Output, word for word, every line from the start of the listing down to and including the line that contains "return o + d*((P-o).dot(n)/d.dot(n))"; include nothing else.

DATASET CONTENT —
+++
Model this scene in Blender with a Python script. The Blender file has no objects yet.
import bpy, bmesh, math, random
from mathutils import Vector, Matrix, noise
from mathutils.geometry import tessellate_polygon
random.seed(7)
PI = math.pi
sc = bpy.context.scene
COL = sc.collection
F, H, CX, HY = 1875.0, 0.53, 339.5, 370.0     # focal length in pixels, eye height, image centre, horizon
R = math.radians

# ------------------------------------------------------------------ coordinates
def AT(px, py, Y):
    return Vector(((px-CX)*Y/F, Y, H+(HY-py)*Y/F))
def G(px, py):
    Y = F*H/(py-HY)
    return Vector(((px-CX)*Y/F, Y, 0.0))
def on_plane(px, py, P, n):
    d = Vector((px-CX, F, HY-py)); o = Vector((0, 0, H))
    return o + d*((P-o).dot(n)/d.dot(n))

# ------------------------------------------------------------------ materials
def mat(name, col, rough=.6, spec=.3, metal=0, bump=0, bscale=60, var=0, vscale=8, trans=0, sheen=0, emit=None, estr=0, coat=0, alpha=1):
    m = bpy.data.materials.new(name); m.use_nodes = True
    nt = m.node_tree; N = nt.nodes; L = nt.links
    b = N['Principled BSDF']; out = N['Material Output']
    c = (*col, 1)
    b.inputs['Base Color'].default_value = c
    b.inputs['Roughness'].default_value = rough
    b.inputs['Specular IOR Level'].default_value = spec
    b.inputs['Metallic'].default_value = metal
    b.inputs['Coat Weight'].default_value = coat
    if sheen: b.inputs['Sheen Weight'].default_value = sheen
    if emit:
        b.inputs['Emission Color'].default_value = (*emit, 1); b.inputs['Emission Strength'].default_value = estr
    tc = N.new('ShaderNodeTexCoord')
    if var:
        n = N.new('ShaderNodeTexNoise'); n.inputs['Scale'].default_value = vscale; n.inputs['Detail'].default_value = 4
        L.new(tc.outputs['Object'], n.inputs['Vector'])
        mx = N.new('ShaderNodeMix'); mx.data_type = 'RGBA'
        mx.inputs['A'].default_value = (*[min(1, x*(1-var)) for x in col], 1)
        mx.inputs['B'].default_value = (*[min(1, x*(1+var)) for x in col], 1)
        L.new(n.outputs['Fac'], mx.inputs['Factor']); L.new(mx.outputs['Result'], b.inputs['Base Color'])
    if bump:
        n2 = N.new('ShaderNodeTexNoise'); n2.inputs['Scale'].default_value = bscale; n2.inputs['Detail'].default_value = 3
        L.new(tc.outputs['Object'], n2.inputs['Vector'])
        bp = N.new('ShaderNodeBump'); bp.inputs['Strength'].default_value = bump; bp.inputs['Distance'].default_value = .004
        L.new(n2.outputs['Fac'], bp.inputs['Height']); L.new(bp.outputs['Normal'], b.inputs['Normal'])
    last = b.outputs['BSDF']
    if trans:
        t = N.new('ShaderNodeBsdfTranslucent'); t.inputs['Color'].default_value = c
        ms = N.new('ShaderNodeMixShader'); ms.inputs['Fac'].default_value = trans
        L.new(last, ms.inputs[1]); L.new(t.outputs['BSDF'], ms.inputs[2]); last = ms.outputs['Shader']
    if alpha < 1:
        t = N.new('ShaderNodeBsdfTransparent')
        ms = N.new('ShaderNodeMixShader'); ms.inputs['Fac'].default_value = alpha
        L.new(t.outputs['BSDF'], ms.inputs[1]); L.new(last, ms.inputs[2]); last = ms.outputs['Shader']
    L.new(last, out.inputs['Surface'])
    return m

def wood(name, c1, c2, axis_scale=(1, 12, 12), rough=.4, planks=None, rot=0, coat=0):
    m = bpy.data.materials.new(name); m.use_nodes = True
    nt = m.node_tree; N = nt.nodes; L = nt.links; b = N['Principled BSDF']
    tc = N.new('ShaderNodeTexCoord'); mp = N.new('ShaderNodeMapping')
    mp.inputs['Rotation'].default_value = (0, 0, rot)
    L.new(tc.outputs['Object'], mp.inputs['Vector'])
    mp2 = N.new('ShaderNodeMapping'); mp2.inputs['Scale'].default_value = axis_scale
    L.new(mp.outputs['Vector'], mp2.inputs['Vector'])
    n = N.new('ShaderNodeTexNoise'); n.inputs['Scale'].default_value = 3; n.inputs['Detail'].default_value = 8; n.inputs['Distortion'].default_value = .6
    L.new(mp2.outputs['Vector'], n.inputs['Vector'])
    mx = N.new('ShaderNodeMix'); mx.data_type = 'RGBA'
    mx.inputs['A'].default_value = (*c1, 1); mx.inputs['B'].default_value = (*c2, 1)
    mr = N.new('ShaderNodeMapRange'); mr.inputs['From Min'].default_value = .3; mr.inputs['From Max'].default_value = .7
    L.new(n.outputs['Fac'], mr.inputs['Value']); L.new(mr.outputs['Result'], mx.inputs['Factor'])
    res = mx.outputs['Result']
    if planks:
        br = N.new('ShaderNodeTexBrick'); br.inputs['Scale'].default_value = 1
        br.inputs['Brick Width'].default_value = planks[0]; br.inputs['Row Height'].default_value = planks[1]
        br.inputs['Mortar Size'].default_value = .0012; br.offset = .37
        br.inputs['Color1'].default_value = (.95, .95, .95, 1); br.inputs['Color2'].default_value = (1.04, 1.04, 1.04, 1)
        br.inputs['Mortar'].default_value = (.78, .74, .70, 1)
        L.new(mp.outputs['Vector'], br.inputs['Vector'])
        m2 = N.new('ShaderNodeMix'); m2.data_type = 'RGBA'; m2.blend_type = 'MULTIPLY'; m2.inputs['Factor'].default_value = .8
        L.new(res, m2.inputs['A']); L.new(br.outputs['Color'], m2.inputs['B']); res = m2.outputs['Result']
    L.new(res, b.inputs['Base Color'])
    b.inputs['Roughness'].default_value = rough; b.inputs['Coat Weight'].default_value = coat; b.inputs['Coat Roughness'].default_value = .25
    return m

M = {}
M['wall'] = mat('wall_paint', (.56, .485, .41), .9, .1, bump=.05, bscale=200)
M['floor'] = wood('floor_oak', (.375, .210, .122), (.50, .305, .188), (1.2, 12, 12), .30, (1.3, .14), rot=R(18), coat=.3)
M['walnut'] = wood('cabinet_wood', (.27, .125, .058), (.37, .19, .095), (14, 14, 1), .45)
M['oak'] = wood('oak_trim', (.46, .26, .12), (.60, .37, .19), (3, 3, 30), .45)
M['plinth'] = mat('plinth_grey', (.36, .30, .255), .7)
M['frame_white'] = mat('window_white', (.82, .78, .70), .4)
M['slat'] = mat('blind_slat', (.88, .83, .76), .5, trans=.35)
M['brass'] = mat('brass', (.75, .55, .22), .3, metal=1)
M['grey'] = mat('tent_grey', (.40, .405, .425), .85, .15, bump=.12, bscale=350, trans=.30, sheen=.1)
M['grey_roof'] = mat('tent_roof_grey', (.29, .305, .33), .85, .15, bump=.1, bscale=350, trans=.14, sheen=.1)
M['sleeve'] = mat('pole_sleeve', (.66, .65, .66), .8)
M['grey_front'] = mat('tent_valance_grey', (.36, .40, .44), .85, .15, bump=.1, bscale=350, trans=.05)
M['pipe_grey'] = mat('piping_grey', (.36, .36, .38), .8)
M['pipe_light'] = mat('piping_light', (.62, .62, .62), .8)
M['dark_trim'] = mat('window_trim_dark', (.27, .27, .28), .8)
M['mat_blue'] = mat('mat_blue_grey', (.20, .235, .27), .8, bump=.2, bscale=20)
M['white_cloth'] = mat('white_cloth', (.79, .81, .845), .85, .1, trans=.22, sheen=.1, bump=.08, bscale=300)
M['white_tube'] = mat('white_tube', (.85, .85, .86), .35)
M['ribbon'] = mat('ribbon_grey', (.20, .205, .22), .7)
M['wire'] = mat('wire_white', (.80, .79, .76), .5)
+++
SOLUTION TO THE PROBLEM —
Model this scene in Blender with a Python script. The Blender file has no objects yet.
import bpy, bmesh, math, random
from mathutils import Vector, Matrix, noise
from mathutils.geometry import tessellate_polygon
random.seed(7)
PI = math.pi
sc = bpy.context.scene
COL = sc.collection
F, H, CX, HY = 1875.0, 0.53, 339.5, 370.0     # focal length in pixels, eye height, image centre, horizon
R = math.radians

# ------------------------------------------------------------------ coordinates
def AT(px, py, Y):
    return Vector(((px-CX)*Y/F, Y, H+(HY-py)*Y/F))
def G(px, py):
    Y = F*H/(py-HY)
    return Vector(((px-CX)*Y/F, Y, 0.0))
def on_plane(px, py, P, n):
    d = Vector((px-CX, F, HY-py)); o = Vector((0, 0, H))
    return o + d*((P-o).dot(n)/d.dot(n))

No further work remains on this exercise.